We fostered out her two babies in their time, but Spook stayed. I sit in my easy chair reading; she walks up quietly. She looks at me; I shove over, and she hops into the protective trough created between me and stuffed arm of the chair. I read and rub; she sleeps on her back with her pink tongue-tip sticking out. “She trusts you, Gahv. She loves you. The only place she feels secure is in your chair.” I take Sabrina’s word for it. I guess it’s true, it’s just hard to imagine. I’ve never done all that much for her. Maybe I’ve just been chosen. Cats do that, you know. Hard to know why, and I doubt study would make the matter more clear.

 

But Sabrina has another theory: I have a small behind; it’s a wonder my pants stay up. When I sit in a chair, the left-over is perfect for Spook. So I read while Spook snoozes. Symbiotic.

Son Chester recently threw out a dozen perfectly good pair of boxer shorts. They were plain white. He then purchased a dozen replacements of various socially-approved patterns and shades. By the exacting calibrations of the dress code which rules Ches’ world, there’s no shame in walking around with your underwear showing, as long as it’s not white underwear. It’s a fairly complicated system actually; you gotta stay focused.

My daughter, Erin, [re-named `Herculette’ by a fan] has completed a trek that would have put me in Intensive Care for an indeterminate stay. From Canada to New Mexico in sixty days, cycling; the first woman to complete the Continental Divide Trail. Needless to say, when she got home, there was much for us to talk about.

 

 Erin is an enthusiastic, interesting individual. Put her in a room with twenty other young women and you’d never pick her out as having the fiber for such an ordeal. She’s too friendly. She laughs out of sheer enjoyment more than anyone I know, young or old. Once I asked her, out of the blue, “Are you happy, baby?” She laughed and said, “Sure! Why shouldn’t I be?” There’s the stuff of a dozen sermons in that response.

 

Interestingly, there’s nothing squint-eyed or square-jawed about Erin… even in competition. She plays no games, doesn’t waltz with her ego; she simply is herself; a claim many make, but few live up to. 
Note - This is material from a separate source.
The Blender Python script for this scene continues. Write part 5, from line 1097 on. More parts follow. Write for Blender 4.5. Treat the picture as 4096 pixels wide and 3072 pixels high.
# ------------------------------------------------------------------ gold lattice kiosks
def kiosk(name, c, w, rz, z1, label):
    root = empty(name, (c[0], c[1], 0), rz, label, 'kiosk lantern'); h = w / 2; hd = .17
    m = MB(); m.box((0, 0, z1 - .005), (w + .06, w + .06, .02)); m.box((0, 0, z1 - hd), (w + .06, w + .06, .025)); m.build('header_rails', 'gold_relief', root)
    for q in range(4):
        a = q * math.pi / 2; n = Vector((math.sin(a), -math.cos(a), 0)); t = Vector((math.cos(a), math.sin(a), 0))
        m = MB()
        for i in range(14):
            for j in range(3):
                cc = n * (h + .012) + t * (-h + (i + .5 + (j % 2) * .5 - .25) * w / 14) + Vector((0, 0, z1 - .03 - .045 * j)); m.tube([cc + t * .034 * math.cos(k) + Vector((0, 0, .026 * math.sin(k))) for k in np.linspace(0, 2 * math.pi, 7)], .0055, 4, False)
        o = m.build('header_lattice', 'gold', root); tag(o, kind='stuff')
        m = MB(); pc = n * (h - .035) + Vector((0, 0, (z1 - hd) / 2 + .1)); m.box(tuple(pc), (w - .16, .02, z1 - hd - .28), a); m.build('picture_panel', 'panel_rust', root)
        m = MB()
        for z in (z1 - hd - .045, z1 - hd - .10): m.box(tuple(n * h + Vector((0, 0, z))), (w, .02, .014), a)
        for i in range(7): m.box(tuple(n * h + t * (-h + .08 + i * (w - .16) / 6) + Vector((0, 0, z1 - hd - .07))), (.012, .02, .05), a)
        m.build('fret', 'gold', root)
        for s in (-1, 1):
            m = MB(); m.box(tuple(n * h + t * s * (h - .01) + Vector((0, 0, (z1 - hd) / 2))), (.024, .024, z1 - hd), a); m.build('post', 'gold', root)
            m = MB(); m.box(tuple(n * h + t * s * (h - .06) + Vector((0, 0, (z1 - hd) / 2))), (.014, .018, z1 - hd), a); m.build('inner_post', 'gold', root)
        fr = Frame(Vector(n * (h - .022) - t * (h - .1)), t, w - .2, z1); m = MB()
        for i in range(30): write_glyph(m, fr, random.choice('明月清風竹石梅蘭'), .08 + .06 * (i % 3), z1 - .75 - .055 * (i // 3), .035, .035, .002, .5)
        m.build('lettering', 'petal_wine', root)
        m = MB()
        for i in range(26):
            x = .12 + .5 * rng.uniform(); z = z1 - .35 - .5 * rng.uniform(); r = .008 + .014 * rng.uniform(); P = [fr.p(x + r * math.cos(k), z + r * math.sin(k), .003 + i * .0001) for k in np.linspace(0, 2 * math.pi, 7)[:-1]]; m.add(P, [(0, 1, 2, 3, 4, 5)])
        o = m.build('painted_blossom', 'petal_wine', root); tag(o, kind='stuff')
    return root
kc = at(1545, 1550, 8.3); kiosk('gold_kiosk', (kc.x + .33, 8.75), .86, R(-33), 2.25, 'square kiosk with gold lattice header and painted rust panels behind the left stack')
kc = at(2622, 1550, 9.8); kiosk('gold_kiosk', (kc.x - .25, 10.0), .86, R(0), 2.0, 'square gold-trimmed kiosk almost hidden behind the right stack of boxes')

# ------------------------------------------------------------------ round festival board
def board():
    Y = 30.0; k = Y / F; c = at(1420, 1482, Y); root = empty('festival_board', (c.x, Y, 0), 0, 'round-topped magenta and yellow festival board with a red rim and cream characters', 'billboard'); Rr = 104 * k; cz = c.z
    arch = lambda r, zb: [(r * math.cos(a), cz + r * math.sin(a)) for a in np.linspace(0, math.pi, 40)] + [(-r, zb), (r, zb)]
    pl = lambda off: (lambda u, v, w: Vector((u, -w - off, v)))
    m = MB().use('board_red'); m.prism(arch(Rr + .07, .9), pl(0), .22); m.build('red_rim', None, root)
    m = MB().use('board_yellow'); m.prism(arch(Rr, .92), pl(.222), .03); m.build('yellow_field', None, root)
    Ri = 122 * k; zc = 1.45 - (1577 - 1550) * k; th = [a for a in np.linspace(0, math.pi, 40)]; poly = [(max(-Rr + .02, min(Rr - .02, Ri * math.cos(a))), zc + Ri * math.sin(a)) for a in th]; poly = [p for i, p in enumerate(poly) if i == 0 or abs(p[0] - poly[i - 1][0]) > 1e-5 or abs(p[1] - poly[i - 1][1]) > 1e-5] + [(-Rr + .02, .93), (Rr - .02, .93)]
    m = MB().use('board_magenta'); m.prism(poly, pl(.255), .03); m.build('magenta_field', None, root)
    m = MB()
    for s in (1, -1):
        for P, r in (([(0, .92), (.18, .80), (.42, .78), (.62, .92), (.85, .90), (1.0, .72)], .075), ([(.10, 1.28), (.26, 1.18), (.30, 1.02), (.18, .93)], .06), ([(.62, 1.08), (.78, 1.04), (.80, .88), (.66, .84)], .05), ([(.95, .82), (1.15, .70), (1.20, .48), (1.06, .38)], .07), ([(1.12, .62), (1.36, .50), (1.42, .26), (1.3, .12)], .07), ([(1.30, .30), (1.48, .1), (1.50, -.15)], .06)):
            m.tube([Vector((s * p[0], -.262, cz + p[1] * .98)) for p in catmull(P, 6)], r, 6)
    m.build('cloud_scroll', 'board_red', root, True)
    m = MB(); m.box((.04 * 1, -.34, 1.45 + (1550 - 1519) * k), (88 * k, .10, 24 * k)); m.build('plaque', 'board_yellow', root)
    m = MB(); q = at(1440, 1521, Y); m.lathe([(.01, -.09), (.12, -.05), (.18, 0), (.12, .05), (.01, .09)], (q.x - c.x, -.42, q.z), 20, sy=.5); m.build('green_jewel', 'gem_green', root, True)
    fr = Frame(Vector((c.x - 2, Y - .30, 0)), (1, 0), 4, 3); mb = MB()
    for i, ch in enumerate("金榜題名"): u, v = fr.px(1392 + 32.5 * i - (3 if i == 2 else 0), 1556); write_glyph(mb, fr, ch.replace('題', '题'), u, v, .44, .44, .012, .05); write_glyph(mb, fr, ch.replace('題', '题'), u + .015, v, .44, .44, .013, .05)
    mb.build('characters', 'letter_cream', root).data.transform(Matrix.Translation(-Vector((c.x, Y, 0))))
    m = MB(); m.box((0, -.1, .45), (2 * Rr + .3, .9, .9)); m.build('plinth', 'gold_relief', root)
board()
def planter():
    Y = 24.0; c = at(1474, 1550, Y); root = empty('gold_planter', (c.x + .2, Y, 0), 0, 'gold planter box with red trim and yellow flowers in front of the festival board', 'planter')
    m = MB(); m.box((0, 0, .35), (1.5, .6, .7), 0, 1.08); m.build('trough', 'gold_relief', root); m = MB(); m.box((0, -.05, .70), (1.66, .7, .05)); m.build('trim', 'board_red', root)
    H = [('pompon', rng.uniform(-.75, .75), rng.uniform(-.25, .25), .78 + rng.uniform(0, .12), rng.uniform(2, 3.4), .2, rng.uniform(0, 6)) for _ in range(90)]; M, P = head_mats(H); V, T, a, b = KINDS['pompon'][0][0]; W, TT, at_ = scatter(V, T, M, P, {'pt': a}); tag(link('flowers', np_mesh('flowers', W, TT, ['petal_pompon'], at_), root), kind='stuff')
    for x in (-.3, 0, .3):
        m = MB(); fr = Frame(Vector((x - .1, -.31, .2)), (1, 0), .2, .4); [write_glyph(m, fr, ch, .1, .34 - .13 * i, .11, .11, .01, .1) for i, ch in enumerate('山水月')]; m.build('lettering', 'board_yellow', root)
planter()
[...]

There is a wisdom in her that I admire, unenunciated and nowhere written down. It’s within her, and it didn’t take her the better part of her life and immeasurable experiences to accumulate it [as opposed to yours truly, harumph, harumph!]. No endless series of trial and error relationships.

Years ago, son Ches had a close call. Like most others his age, he spends the better part of each day on the internet. He regrets the time he fritters away breathing, showering, brushing his teeth, and the like. Periodically, he does exercise: he comes down stairs for a Pepsi and a Honey Bun.

 

The other day we heard a crash. Sabrina and I rushed to his room to find him on the floor beside his computer staring at the ceiling talking Italian. Sabrina looked at me – her husband the physician – `What’s wrong?’

 

I broke it to her gently. “On-line fatigue.”

“Are you sure?”

I pointed to the joint swelling on the index finger of his right hand. “Mouse Knuckle.”

He began to stir.

“Oh, thank God!” Sabrina said.

Ches croaked hoarsely, “How long…?”

“How long have you been unconscious?”

“Before I can get back on line?”

“Soon.”

“Prop me up. I haven’t talked to my friends for what? minutes now.”

“Lots could have happened.”

That all occurred a few days ago. We got a brief e-mail from his bedroom that assured us all was well. But, I’ve got to go now. He just hollered down and asked if I would bring him a few Twinkies. He’s got to keep his strength up.